-- start of Raw data --
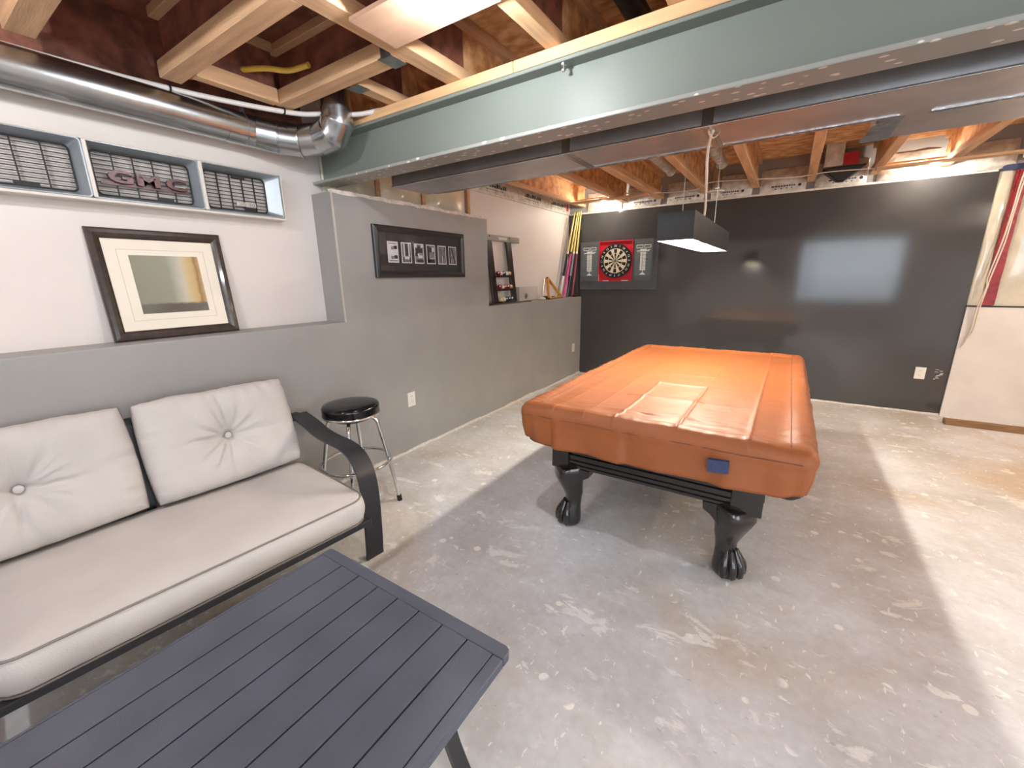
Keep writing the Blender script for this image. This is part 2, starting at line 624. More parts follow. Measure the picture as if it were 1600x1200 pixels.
# left wall: boxed-out grey lower wall with two deep ledges
wl_o = struct('wall_left', MB().box((XP - 0.12, YR - .1, 0), (XP, YB + .25, ZS)), 'pale_paint')
lower = MB()
prof = [(YR - .1, 0), (YB, 0), (YB, 1.215), (3.645, 1.215), (3.645, 2.098), (1.868, 2.098), (1.868, 1.211), (YR - .1, 1.211)]
lower.prism([(XP, y, z) for y, z in prof], (XL - XP, 0, 0))
struct('knee_wall', lower, 'grey_paint', wl_o, bevel=0.006, segs=2)
edge = MB()      # torn raw drywall edge on top of the tall section
ys = [1.868 + (3.66 - 1.868) * i / 40 for i in range(41)]
rg = []
for y in ys:
    h = 2.112 + random.uniform(-.004, .006)
    x1 = XL + .004 + random.uniform(-.002, .003)
    rg.append([(XL - .03, y, 2.094), (x1, y, 2.088 + random.uniform(-.006, .004)), (x1, y, h), (XL - .03, y, h)])
edge.rings(rg)
struct('drywall_edge', edge, 'plaster_edge', wl_o)
foot = MB()      # ragged bare strip at the foot of the grey wall
rg = []
for i in range(80):
    y = -1.7 + i * (YB + 1.7) / 79
    h = 0.014 + 0.040 * abs(mnoise.noise(Vector((y * 2.6, 0, 0)))) + random.uniform(0, .010)
    rg.append([(XL, y, 0.0), (XL + .010, y, 0.0), (XL + .010, y, h), (XL, y, h)])
foot.rings(rg)
struct('floor_strip', foot, 'plaster_edge', wl_o)
struct('rim_board', MB().box((XP, YR, 2.462), (XP + .012, 1.86, ZS)), 'osb_dark', wl_o)
corner = MB().box((XL + .0005, 1.862, 1.21), (XL + .003, 1.875, 2.1))
corner.box((XL - .006, 1.8655, 1.21), (XL + .003, 1.8685, 2.1))
struct('corner_bead', corner, 'lip_cream', wl_o)
# insulation showing above the tall section, behind plastic film
yy = [(1.95, 2.42), (2.46, 2.93), (2.97, 3.52)]
for a, b_ in yy:
    m = MB()
    R = []
    for i in range(13):
        t = i / 12
        R.append([Vector((XP + .02 + .035 * math.sin(math.pi * t) * math.sin(math.pi * min(1, s / 6 + .1)) + random.uniform(0, .006), a + (b_ - a) * t, 2.08 + .42 * s / 6)) for s in range(7)])
    m.rings(R, closed=False, cap=False)
    struct('insulation_film', m, 'poly_film', wl_o, smooth=180)
for y in (2.44, 2.95, 3.60):
    struct('stud', MB().box((XP, y - .02, 2.08), (XP + .04, y + .02, ZJ)), 'wood_joist', wl_o)
# printed housewrap band along the top of the pale wall
b0 = MB()
y0, y1 = 3.3, 6.03
b0.box((XP, y0, 2.418), (XP + .012, y1, 2.60))
struct('housewrap', b0, 'poly_white', wl_o)
struct('wall_cap', MB().box((XP, 3.62, 2.405), (XP + .018, YB, 2.422)), 'plaster_edge', wl_o)
def band(t, y):     # point on the housewrap band, t from lower to upper edge
    return Vector((XP + .0128, y, 2.425 + .14 * t))
def band_quad(m, ta, tb, ya, yb):
    m.quad(band(ta, ya), band(tb, ya), band(tb, yb), band(ta, yb))
pr = MB()
for s in (3.95, 4.75, 5.45):
    y = s
    for k in range(9):
        wd = random.uniform(.02, .045)
        band_quad(pr, .45, .75 if k % 3 else .6, y, y + wd)
        y += wd + .012
    for k in range(7):
        band_quad(pr, .25, .3, s + k * .05, s + k * .05 + .035)
struct('printed_lettering', pr, 'print_black', wl_o)
pr = MB()
band_quad(pr, .25, .8, 3.66, 3.8); band_quad(pr, .2, .85, 5.93, 5.99); band_quad(pr, .5, .85, 5.86, 5.9)
struct('printed_red_mark', pr, 'print_red', wl_o)

# back wall
wb = struct('wall_back', MB().box((XP - .12, YB + .012, 0), (XR + .1, YB + .2, ZS)), 'grey_paint')
struct('dark_panel', MB().box((XP, YB - .012, 0.012), (1.512, YB + .012, 2.405)), 'dark_paint', wb)
struct('panel_cap', MB().box((XP, YB - .014, 2.403), (1.50, YB + .012, 2.424)), 'plaster_edge', wb)
m = MB()
rg = []
for i in range(60):
    x = XL + i * (1.51 - XL) / 59
    h = .012 + .012 * abs(mnoise.noise(Vector((x * 3, 3, 0)))) + random.uniform(0, .004)
    rg.append([(x, YB - .022, 0), (x, YB - .010, 0), (x, YB - .010, h), (x, YB - .022, h)])
struct('floor_strip', m.rings(rg), 'plaster_edge', wb)
struct('white_panel', MB().box((1.514, YB - .03, .0), (2.17, YB + .012, 1.152)), 'white_board', wb)
struct('dark_gap', MB().box((2.172, YB - .01, .0), (2.6, YB + .012, 1.152)), 'outlet_dark', wb)
struct('concrete_ledge', MB().box((1.512, YB - .035, 1.153), (3.5, YB + .012, 1.166)), 'outlet_dark', wb)
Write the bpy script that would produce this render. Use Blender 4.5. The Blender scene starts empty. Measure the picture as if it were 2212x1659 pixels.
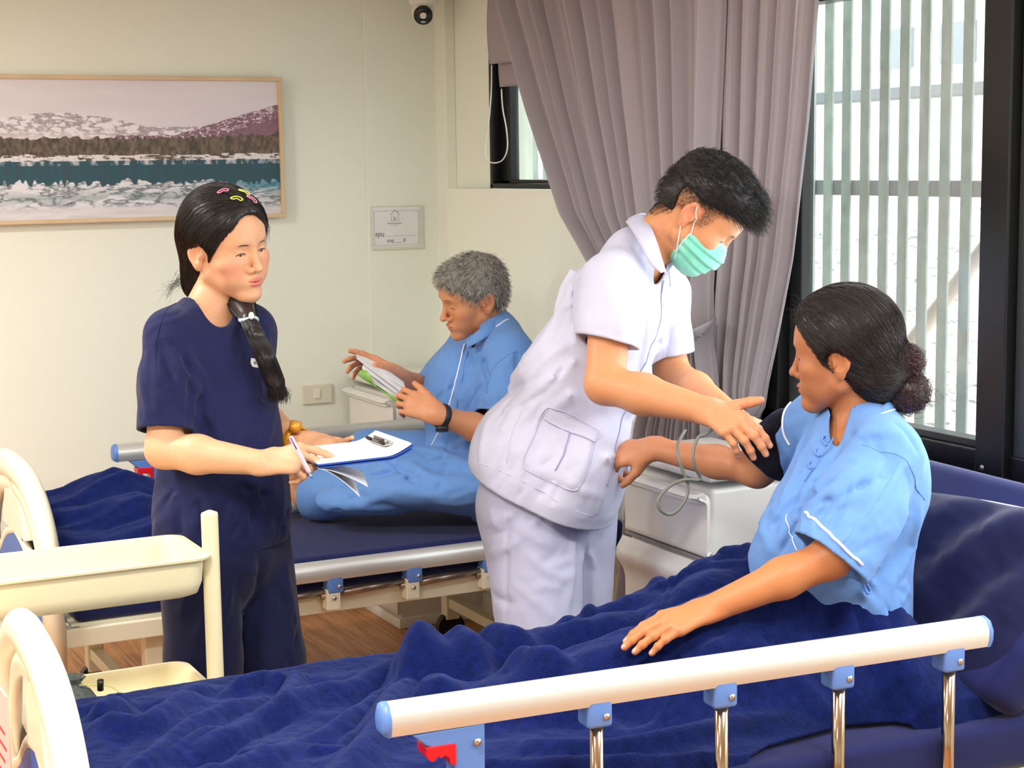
import bpy, bmesh, math, random
import numpy as np
from mathutils import Vector, Matrix
sc = bpy.context.scene
random.seed(7); RNG = np.random.default_rng(11)
# ---------------------------------------------------------------- camera
F, PIT, ROL, YAW, HC = 3645.0, 0.1298, -0.01372, 0.46946, 1.65
FW = np.array([math.sin(YAW)*math.cos(PIT), math.cos(YAW)*math.cos(PIT), -math.sin(PIT)])
_r = np.array([math.cos(YAW), -math.sin(YAW), 0.0]); _u = np.cross(_r, FW)
RR = _r*math.cos(ROL)+_u*math.sin(ROL); UU = -_r*math.sin(ROL)+_u*math.cos(ROL)
CAM = np.array([0, 0, HC])
cd = bpy.data.cameras.new('camera'); cam = bpy.data.objects.new('camera', cd); sc.collection.objects.link(cam)
cd.sensor_fit = 'HORIZONTAL'; cd.sensor_width = 36.0; cd.lens = F/2212*36; cd.clip_start = 0.05; cd.clip_end = 200
M = Matrix(((RR[0], UU[0], -FW[0], 0), (RR[1], UU[1], -FW[1], 0), (RR[2], UU[2], -FW[2], HC), (0, 0, 0, 1)))
cam.matrix_world = M; sc.camera = cam
# ---------------------------------------------------------------- exposure
vs = sc.view_settings; vs.view_transform = 'Standard'; vs.look = 'None'; vs.gamma = 1.0; vs.use_curve_mapping = False
vs.exposure = -0.06
sc.cycles.max_bounces = 8; sc.cycles.diffuse_bounces = 4; sc.cycles.glossy_bounces = 3; sc.cycles.transmission_bounces = 6; sc.cycles.transparent_max_bounces = 8
# ---------------------------------------------------------------- sky / daylight
w = bpy.data.worlds.new('world'); sc.world = w; w.use_nodes = True
bg = w.node_tree.nodes['Background']; bg.inputs[0].default_value = (0.93, 0.97, 1.0, 1); bg.inputs[1].default_value = 6.5
def area(name, loc, rot, sx, sy, power, col):
    l = bpy.data.lights.new(name, 'AREA'); l.shape = 'RECTANGLE'; l.size = sx; l.size_y = sy; l.energy = power; l.color = col
    o = bpy.data.objects.new(name, l); o.location = loc; o.rotation_euler = rot; sc.collection.objects.link(o); return o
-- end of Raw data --
**Objective**.
Retype the records exactly. Any image in them should not appear in what you write.

**Solution to this problem**.
Keep writing the Blender script for this image. This is part 2, starting at line 624. More parts follow. Measure the picture as if it were 1600x1200 pixels.
# left wall: boxed-out grey lower wall with two deep ledges
wl_o = struct('wall_left', MB().box((XP - 0.12, YR - .1, 0), (XP, YB + .25, ZS)), 'pale_paint')
lower = MB()
prof = [(YR - .1, 0), (YB, 0), (YB, 1.215), (3.645, 1.215), (3.645, 2.098), (1.868, 2.098), (1.868, 1.211), (YR - .1, 1.211)]
lower.prism([(XP, y, z) for y, z in prof], (XL - XP, 0, 0))
struct('knee_wall', lower, 'grey_paint', wl_o, bevel=0.006, segs=2)
edge = MB()      # torn raw drywall edge on top of the tall section
ys = [1.868 + (3.66 - 1.868) * i / 40 for i in range(41)]
rg = []
for y in ys:
    h = 2.112 + random.uniform(-.004, .006)
    x1 = XL + .004 + random.uniform(-.002, .003)
    rg.append([(XL - .03, y, 2.094), (x1, y, 2.088 + random.uniform(-.006, .004)), (x1, y, h), (XL - .03, y, h)])
edge.rings(rg)
struct('drywall_edge', edge, 'plaster_edge', wl_o)
foot = MB()      # ragged bare strip at the foot of the grey wall
rg = []
for i in range(80):
    y = -1.7 + i * (YB + 1.7) / 79
    h = 0.014 + 0.040 * abs(mnoise.noise(Vector((y * 2.6, 0, 0)))) + random.uniform(0, .010)
    rg.append([(XL, y, 0.0), (XL + .010, y, 0.0), (XL + .010, y, h), (XL, y, h)])
foot.rings(rg)
struct('floor_strip', foot, 'plaster_edge', wl_o)
struct('rim_board', MB().box((XP, YR, 2.462), (XP + .012, 1.86, ZS)), 'osb_dark', wl_o)
corner = MB().box((XL + .0005, 1.862, 1.21), (XL + .003, 1.875, 2.1))
corner.box((XL - .006, 1.8655, 1.21), (XL + .003, 1.8685, 2.1))
struct('corner_bead', corner, 'lip_cream', wl_o)
# insulation showing above the tall section, behind plastic film
yy = [(1.95, 2.42), (2.46, 2.93), (2.97, 3.52)]
for a, b_ in yy:
    m = MB()
    R = []
    for i in range(13):
        t = i / 12
        R.append([Vector((XP + .02 + .035 * math.sin(math.pi * t) * math.sin(math.pi * min(1, s / 6 + .1)) + random.uniform(0, .006), a + (b_ - a) * t, 2.08 + .42 * s / 6)) for s in range(7)])
    m.rings(R, closed=False, cap=False)
    struct('insulation_film', m, 'poly_film', wl_o, smooth=180)
for y in (2.44, 2.95, 3.60):
    struct('stud', MB().box((XP, y - .02, 2.08), (XP + .04, y + .02, ZJ)), 'wood_joist', wl_o)
# printed housewrap band along the top of the pale wall
b0 = MB()
y0, y1 = 3.3, 6.03
b0.box((XP, y0, 2.418), (XP + .012, y1, 2.60))
struct('housewrap', b0, 'poly_white', wl_o)
struct('wall_cap', MB().box((XP, 3.62, 2.405), (XP + .018, YB, 2.422)), 'plaster_edge', wl_o)
def band(t, y):     # point on the housewrap band, t from lower to upper edge
    return Vector((XP + .0128, y, 2.425 + .14 * t))
def band_quad(m, ta, tb, ya, yb):
    m.quad(band(ta, ya), band(tb, ya), band(tb, yb), band(ta, yb))
pr = MB()
for s in (3.95, 4.75, 5.45):
    y = s
    for k in range(9):
        wd = random.uniform(.02, .045)
        band_quad(pr, .45, .75 if k % 3 else .6, y, y + wd)
        y += wd + .012
    for k in range(7):
        band_quad(pr, .25, .3, s + k * .05, s + k * .05 + .035)
struct('printed_lettering', pr, 'print_black', wl_o)
pr = MB()
band_quad(pr, .25, .8, 3.66, 3.8); band_quad(pr, .2, .85, 5.93, 5.99); band_quad(pr, .5, .85, 5.86, 5.9)
struct('printed_red_mark', pr, 'print_red', wl_o)

# back wall
wb = struct('wall_back', MB().box((XP - .12, YB + .012, 0), (XR + .1, YB + .2, ZS)), 'grey_paint')
struct('dark_panel', MB().box((XP, YB - .012, 0.012), (1.512, YB + .012, 2.405)), 'dark_paint', wb)
struct('panel_cap', MB().box((XP, YB - .014, 2.403), (1.50, YB + .012, 2.424)), 'plaster_edge', wb)
m = MB()
rg = []
for i in range(60):
    x = XL + i * (1.51 - XL) / 59
    h = .012 + .012 * abs(mnoise.noise(Vector((x * 3, 3, 0)))) + random.uniform(0, .004)
    rg.append([(x, YB - .022, 0), (x, YB - .010, 0), (x, YB - .010, h), (x, YB - .022, h)])
struct('floor_strip', m.rings(rg), 'plaster_edge', wb)
struct('white_panel', MB().box((1.514, YB - .03, .0), (2.17, YB + .012, 1.152)), 'white_board', wb)
struct('dark_gap', MB().box((2.172, YB - .01, .0), (2.6, YB + .012, 1.152)), 'outlet_dark', wb)
struct('concrete_ledge', MB().box((1.512, YB - .035, 1.153), (3.5, YB + .012, 1.166)), 'outlet_dark', wb)
Write the bpy script that would produce this render. Use Blender 4.5. The Blender scene starts empty. Measure the picture as if it were 2212x1659 pixels.
import bpy, bmesh, math, random
import numpy as np
from mathutils import Vector, Matrix
sc = bpy.context.scene
random.seed(7); RNG = np.random.default_rng(11)
# ---------------------------------------------------------------- camera
F, PIT, ROL, YAW, HC = 3645.0, 0.1298, -0.01372, 0.46946, 1.65
FW = np.array([math.sin(YAW)*math.cos(PIT), math.cos(YAW)*math.cos(PIT), -math.sin(PIT)])
_r = np.array([math.cos(YAW), -math.sin(YAW), 0.0]); _u = np.cross(_r, FW)
RR = _r*math.cos(ROL)+_u*math.sin(ROL); UU = -_r*math.sin(ROL)+_u*math.cos(ROL)
CAM = np.array([0, 0, HC])
cd = bpy.data.cameras.new('camera'); cam = bpy.data.objects.new('camera', cd); sc.collection.objects.link(cam)
cd.sensor_fit = 'HORIZONTAL'; cd.sensor_width = 36.0; cd.lens = F/2212*36; cd.clip_start = 0.05; cd.clip_end = 200
M = Matrix(((RR[0], UU[0], -FW[0], 0), (RR[1], UU[1], -FW[1], 0), (RR[2], UU[2], -FW[2], HC), (0, 0, 0, 1)))
cam.matrix_world = M; sc.camera = cam
# ---------------------------------------------------------------- exposure
vs = sc.view_settings; vs.view_transform = 'Standard'; vs.look = 'None'; vs.gamma = 1.0; vs.use_curve_mapping = False
vs.exposure = -0.06
sc.cycles.max_bounces = 8; sc.cycles.diffuse_bounces = 4; sc.cycles.glossy_bounces = 3; sc.cycles.transmission_bounces = 6; sc.cycles.transparent_max_bounces = 8
# ---------------------------------------------------------------- sky / daylight
w = bpy.data.worlds.new('world'); sc.world = w; w.use_nodes = True
bg = w.node_tree.nodes['Background']; bg.inputs[0].default_value = (0.93, 0.97, 1.0, 1); bg.inputs[1].default_value = 6.5
def area(name, loc, rot, sx, sy, power, col):
    l = bpy.data.lights.new(name, 'AREA'); l.shape = 'RECTANGLE'; l.size = sx; l.size_y = sy; l.energy = power; l.color = col
    o = bpy.data.objects.new(name, l); o.location = loc; o.rotation_euler = rot; sc.collection.objects.link(o); return o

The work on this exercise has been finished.